** begin Data excerpt **

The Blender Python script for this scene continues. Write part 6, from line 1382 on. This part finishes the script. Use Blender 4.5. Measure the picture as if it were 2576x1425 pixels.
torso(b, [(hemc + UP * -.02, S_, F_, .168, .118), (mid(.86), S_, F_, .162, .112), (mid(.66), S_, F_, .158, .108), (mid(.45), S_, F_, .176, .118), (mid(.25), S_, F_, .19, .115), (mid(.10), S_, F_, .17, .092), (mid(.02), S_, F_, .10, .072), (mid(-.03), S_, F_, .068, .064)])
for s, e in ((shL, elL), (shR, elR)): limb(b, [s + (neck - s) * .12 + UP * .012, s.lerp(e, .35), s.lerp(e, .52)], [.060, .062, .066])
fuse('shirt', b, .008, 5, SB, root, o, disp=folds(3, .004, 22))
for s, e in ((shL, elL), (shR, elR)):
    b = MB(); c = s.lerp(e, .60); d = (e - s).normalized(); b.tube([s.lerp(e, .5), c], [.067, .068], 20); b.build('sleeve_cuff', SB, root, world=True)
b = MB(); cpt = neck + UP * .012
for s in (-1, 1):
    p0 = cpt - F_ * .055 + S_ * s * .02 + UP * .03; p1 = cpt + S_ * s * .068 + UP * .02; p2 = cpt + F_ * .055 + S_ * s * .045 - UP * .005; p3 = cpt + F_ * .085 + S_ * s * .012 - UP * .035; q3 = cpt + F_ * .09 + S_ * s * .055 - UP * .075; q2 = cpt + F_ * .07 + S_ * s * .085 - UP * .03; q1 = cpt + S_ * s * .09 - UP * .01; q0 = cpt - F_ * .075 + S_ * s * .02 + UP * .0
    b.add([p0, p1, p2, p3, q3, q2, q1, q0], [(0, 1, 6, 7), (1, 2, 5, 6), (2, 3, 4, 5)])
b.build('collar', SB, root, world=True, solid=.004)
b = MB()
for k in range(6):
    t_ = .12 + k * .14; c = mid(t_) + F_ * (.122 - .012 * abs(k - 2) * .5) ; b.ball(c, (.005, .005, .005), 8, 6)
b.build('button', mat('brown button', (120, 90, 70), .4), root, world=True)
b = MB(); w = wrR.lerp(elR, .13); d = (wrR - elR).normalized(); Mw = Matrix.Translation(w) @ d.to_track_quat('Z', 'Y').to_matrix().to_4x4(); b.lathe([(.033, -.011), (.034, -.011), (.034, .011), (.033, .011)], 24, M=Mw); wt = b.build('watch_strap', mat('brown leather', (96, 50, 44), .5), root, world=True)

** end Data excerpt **

What you will do —
Set down the listing in full, keeping every word exactly as it is.

Reply to the exercise —
The Blender Python script for this scene continues. Write part 6, from line 1382 on. This part finishes the script. Use Blender 4.5. Measure the picture as if it were 2576x1425 pixels.
torso(b, [(hemc + UP * -.02, S_, F_, .168, .118), (mid(.86), S_, F_, .162, .112), (mid(.66), S_, F_, .158, .108), (mid(.45), S_, F_, .176, .118), (mid(.25), S_, F_, .19, .115), (mid(.10), S_, F_, .17, .092), (mid(.02), S_, F_, .10, .072), (mid(-.03), S_, F_, .068, .064)])
for s, e in ((shL, elL), (shR, elR)): limb(b, [s + (neck - s) * .12 + UP * .012, s.lerp(e, .35), s.lerp(e, .52)], [.060, .062, .066])
fuse('shirt', b, .008, 5, SB, root, o, disp=folds(3, .004, 22))
for s, e in ((shL, elL), (shR, elR)):
    b = MB(); c = s.lerp(e, .60); d = (e - s).normalized(); b.tube([s.lerp(e, .5), c], [.067, .068], 20); b.build('sleeve_cuff', SB, root, world=True)
b = MB(); cpt = neck + UP * .012
for s in (-1, 1):
    p0 = cpt - F_ * .055 + S_ * s * .02 + UP * .03; p1 = cpt + S_ * s * .068 + UP * .02; p2 = cpt + F_ * .055 + S_ * s * .045 - UP * .005; p3 = cpt + F_ * .085 + S_ * s * .012 - UP * .035; q3 = cpt + F_ * .09 + S_ * s * .055 - UP * .075; q2 = cpt + F_ * .07 + S_ * s * .085 - UP * .03; q1 = cpt + S_ * s * .09 - UP * .01; q0 = cpt - F_ * .075 + S_ * s * .02 + UP * .0
    b.add([p0, p1, p2, p3, q3, q2, q1, q0], [(0, 1, 6, 7), (1, 2, 5, 6), (2, 3, 4, 5)])
b.build('collar', SB, root, world=True, solid=.004)
b = MB()
for k in range(6):
    t_ = .12 + k * .14; c = mid(t_) + F_ * (.122 - .012 * abs(k - 2) * .5) ; b.ball(c, (.005, .005, .005), 8, 6)
b.build('button', mat('brown button', (120, 90, 70), .4), root, world=True)
b = MB(); w = wrR.lerp(elR, .13); d = (wrR - elR).normalized(); Mw = Matrix.Translation(w) @ d.to_track_quat('Z', 'Y').to_matrix().to_4x4(); b.lathe([(.033, -.011), (.034, -.011), (.034, .011), (.033, .011)], 24, M=Mw); wt = b.build('watch_strap', mat('brown leather', (96, 50, 44), .5), root, world=True)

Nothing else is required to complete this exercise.